While the decline may sound alarming at first, when we compare KR’s profitability figures with those of its peers/competitors, we can see that KR is not underperforming any of them substantially. But also not outperforming any of them significantly.

table
Profitability (SA)

Guidance

The firm has reaffirmed its guidance for the full year, which is also a good sing in our view. Although relatively slowly, they still expect to grow compared to the prior year and still expect to generate more than enough profit and free cash flow to cover their returns to shareholders.

slide
Guidance (KR)

Considering that consumer confidence has been relatively weak in the prior months with significant volatility, we still believe that KR could provide the much-needed safety in this turbulent economic environment to investors. While the growth may not be stellar, it appears to be realistic and achievable, and it can result in attractive returns for shareholders.

chart
Consumer confidence (tradingeconomics.com)

Capital allocation

There are currently four main topics within the firm’s capital allocation strategy: quarterly dividend payments, share repurchases, growth and de-leveraging.

The firm intends to keep paying its safe and sustainable quarterly dividends, which they are also aiming to increase gradually in the future. With a relatively low payout ratio, strong free cash flow and consecutive increases of dividend payments in the decade, we believe that these ambitions that the firm has indicated are quite credible and achievable.

KR has recently paused its share repurchase program, which we believe is reasonable, as the firm is intending to focus more of its capital on the de-leveraging. Currently, the company’s net total debt to EBITDA ratio is 1.25 compared to the 1.34 in the prior year, and significantly below the target of 2.3 to 2.5.

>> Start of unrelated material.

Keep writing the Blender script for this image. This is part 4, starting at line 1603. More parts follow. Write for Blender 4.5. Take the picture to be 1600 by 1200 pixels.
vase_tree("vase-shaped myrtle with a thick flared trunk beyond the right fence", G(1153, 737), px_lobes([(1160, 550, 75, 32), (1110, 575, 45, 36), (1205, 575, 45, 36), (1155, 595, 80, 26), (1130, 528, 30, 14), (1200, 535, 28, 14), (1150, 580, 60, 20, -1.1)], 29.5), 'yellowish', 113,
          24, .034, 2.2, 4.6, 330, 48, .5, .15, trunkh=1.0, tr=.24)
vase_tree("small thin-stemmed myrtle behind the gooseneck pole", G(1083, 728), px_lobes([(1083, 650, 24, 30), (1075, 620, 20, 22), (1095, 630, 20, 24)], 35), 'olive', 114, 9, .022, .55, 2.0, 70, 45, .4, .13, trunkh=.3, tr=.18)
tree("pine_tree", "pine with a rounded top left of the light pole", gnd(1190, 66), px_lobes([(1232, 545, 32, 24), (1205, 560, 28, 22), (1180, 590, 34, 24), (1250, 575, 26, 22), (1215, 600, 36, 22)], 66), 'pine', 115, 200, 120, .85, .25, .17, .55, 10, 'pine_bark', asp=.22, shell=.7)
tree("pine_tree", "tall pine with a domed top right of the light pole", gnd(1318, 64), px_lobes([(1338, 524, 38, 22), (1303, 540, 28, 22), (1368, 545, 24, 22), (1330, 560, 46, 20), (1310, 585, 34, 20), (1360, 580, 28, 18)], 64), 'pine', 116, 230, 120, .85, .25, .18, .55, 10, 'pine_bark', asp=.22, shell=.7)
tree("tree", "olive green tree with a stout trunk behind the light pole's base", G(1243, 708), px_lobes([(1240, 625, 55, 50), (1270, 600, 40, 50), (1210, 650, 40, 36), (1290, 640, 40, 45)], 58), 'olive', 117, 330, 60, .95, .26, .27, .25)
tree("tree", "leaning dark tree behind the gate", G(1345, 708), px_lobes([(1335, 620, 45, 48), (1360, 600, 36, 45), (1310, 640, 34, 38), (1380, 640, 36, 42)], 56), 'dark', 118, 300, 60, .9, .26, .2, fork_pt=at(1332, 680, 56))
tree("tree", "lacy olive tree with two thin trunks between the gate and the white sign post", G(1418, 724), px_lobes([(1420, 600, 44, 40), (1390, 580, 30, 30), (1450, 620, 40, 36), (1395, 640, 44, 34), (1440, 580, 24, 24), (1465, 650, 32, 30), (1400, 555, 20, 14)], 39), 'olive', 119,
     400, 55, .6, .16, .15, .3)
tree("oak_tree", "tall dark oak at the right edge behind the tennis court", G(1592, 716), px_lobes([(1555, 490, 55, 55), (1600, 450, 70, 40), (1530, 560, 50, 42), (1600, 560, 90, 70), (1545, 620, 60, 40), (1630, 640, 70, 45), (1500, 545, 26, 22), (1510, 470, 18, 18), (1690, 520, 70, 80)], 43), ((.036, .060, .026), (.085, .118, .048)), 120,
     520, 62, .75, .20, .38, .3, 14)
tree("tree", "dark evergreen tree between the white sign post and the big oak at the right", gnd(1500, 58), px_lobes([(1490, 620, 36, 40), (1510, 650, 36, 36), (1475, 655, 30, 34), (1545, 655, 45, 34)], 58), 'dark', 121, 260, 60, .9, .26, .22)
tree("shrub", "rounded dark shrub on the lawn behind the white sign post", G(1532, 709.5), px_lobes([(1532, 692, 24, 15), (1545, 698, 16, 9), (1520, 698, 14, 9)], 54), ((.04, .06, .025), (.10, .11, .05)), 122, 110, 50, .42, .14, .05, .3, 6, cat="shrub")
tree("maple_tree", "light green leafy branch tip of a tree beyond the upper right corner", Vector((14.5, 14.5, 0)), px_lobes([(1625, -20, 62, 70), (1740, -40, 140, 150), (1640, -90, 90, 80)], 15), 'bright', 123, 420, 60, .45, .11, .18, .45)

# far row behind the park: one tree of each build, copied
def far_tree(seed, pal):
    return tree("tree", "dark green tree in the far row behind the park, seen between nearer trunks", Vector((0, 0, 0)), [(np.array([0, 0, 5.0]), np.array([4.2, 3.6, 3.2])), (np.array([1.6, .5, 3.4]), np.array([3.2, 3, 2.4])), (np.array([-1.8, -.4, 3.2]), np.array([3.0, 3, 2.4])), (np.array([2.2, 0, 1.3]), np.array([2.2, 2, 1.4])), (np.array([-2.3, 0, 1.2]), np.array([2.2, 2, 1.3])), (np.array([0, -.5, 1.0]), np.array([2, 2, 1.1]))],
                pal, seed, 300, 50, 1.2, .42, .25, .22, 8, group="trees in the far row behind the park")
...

All in all, we believe that the firm is well-positioned to both grow and return value to its shareholders in the long term. KR’s balance sheet, strong free cash flow generation and relatively low payout ratio indicate that the dividends are safe and sustainable and are not likely to be cut or paused in the coming quarters.

table
Cash flow statement (KR)

Valuation

Just like in our previous articles, we will assess KR’s valuation using a set of traditional price multiples. The following table compares KR’s figures with its own historic averages as well as with the consumer staples sector median.

table
Valuation (SA)

We can see that according to most metrics, KR is currently selling at a slight discount to both its own historic values and the sector median. If we narrow down the peer group to firms in the food retail industry, the comparison becomes somewhat more meaningful, as these businesses are much more comparable. The following table presents this comparison.

table
Comparison (SA)

Based on these metrics, KR’s stock is trading about in line with that of its peers. At this point, we believe that KR is fairly valued based on these numbers. Further, based on the firm’s profitability metrics, growth and balance sheet, we do not believe that a significantly higher or lower valuation could be justified. Due to the uncertain macroeconomic circumstances, and the potential deal with Albertsons (ACI), we believe, however, that KR could be an attractive investment at this point.

Conclusion

KR has beaten analyst estimates both top- and bottomline in the prior quarter. The firm has achieved a sales increase of 0.5% year-over-year, but margins have contracted and adjusted EPS has declined as much as 5%.

The company has maintained its full year 2024 guidance, indicating low single digit sales growth for the rest of the year and strong cash flow generation.

KR aims to keep paying and increasing its quarterly dividends in the future. The share buybacks have been temporarily stopped due to growth and de-leveraging initiatives.

In our view, the firm remains attractive from a fundamental and valuation point of view in the current volatile macroeconomic environment. For the reasons above, we maintain our bullish rating.